15.03.06 Чеснов Я.В.Топы архаики: вещи, жесты, духи

Генисаретский О.И.: Тема сегодняшнего доклада — топы архаики, а более подробно Ян Вениаминович уточнит свою тему сам. Настройте свое мифопоэтическое бессознательное, ибо вам предстоит встреча с русалками и другими не менее замечательными существами.

Чеснов Я.В.: Всем добрый вечер! Тема моего доклада — «топы архаики». Если вы посмотрели составленный мной анонс заседания, то вы поняли, с кем имеете дело в моем лице. Я являюсь профессиональным этнографом.

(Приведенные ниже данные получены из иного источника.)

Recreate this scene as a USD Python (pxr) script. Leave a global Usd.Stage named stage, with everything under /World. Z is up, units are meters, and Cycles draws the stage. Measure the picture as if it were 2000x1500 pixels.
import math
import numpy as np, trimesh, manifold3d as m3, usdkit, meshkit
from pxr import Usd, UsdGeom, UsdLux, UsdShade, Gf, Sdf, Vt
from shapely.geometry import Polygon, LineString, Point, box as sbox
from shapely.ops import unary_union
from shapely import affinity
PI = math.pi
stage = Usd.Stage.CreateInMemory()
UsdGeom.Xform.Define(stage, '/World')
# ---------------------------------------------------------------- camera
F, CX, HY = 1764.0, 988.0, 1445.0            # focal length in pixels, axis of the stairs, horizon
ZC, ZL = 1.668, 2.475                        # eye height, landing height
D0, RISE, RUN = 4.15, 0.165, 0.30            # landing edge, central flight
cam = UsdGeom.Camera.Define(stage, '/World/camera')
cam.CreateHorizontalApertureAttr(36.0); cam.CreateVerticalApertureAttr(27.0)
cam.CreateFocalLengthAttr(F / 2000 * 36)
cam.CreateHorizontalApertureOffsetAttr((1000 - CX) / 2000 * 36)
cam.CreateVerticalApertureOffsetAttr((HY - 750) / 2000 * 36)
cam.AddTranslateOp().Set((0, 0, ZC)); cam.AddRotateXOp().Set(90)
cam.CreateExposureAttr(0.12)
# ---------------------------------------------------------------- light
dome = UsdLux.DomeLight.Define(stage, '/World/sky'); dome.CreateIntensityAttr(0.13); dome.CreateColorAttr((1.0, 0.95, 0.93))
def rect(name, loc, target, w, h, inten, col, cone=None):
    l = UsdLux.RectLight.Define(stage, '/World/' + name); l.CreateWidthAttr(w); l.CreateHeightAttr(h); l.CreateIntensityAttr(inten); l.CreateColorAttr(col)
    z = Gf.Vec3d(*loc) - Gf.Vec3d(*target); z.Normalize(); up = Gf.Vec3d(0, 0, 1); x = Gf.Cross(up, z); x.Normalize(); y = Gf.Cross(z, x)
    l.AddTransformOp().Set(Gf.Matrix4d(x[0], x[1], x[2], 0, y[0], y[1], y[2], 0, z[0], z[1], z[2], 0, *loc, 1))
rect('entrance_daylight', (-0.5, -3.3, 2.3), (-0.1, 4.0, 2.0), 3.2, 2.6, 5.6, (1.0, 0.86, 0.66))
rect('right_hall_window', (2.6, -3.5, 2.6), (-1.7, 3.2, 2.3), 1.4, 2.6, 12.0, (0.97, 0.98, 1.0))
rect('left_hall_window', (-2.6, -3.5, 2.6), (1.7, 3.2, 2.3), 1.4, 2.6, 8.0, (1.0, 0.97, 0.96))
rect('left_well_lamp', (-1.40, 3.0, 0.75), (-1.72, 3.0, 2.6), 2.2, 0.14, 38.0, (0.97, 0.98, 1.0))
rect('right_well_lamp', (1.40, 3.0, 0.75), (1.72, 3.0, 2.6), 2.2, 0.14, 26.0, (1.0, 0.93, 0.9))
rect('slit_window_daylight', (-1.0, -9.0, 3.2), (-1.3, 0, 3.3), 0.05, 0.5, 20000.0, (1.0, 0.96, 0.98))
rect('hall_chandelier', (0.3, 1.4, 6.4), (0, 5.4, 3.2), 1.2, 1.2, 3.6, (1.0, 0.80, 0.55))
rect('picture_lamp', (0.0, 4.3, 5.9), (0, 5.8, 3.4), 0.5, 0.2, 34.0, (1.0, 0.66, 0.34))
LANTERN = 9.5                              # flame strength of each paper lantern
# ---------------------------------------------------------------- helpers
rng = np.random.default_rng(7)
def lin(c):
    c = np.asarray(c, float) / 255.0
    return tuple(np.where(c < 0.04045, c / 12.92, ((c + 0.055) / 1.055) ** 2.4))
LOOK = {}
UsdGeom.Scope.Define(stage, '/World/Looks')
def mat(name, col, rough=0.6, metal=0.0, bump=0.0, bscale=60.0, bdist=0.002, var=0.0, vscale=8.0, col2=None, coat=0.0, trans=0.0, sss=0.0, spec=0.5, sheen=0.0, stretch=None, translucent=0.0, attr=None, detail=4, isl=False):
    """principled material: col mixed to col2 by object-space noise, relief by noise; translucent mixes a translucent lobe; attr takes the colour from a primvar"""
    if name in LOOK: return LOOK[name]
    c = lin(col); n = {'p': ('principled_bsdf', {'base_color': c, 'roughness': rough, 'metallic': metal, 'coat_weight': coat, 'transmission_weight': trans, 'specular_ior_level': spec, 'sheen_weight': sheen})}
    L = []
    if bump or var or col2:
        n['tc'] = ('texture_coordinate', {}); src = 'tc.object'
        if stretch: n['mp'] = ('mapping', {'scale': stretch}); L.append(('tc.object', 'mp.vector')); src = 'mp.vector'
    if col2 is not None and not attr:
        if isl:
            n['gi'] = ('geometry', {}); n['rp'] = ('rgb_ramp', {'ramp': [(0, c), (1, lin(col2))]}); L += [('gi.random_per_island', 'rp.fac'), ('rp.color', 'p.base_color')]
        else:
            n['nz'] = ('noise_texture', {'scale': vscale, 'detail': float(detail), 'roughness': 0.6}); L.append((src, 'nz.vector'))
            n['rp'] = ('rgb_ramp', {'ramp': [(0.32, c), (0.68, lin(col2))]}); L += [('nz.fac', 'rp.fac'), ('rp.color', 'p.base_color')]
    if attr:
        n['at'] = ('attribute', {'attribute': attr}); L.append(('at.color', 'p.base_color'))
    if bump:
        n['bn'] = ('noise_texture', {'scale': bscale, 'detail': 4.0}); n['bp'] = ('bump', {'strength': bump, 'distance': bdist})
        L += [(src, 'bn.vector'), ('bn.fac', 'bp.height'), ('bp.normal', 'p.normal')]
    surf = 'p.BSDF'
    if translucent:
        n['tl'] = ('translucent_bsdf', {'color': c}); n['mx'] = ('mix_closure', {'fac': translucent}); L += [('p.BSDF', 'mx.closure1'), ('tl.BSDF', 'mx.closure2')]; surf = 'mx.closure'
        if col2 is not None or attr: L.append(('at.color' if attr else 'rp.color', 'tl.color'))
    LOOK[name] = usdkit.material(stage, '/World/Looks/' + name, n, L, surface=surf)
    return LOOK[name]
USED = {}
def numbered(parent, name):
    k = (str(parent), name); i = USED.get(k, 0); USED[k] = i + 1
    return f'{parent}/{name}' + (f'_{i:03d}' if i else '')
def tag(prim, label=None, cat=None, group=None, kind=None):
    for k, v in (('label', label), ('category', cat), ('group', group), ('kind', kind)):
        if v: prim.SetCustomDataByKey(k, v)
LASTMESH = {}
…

Есть такая специальность, может быть, она должна называться антропологией, но это вопрос дискуссионный. И как раз эту штуку мне и хотелось бы вам на ваше усмотрение изложить. Я хотел бы как можно более подробно описать специфику своей работы для того, чтобы вы ее соизмерили с каким-то более широким и абстрактным масштабом, чем мое мировоззрение. И мы, возможно, пришли бы к какому-то положительному результату.

Когда я сказал Вам: «Добрый вечер!», я поступил так же, как поступил папуас, знакомый Николая Николаевича Миклухо-Маклая, когда тот папуасу предложил в подарок кусочек зеркала. Что папуас сказал? «Это, — говорит, — твердая вода». Я Вам сказал добрую вещь: «Добрый вечер!», — значит, вы меня не посчитали сумасшедшим. «И бысть вечер, и бысть утро». Вы понимаете, что он может быть и недобрым. Правда же? Но, тем не менее, мы вступили с вами в коммуникацию. Произошло некое восхождение мысли от этой конкретной ситуации к абстракции. Мы полагаем, что время вечное, что оно все-таки благое. И наша мысль, взойдя в каком-то топе здесь и сейчас, вернулась, оттолкнувшись от некоего табло абстрактности. Мы полагаем, что живем в линейном, благом, керигматическом времени.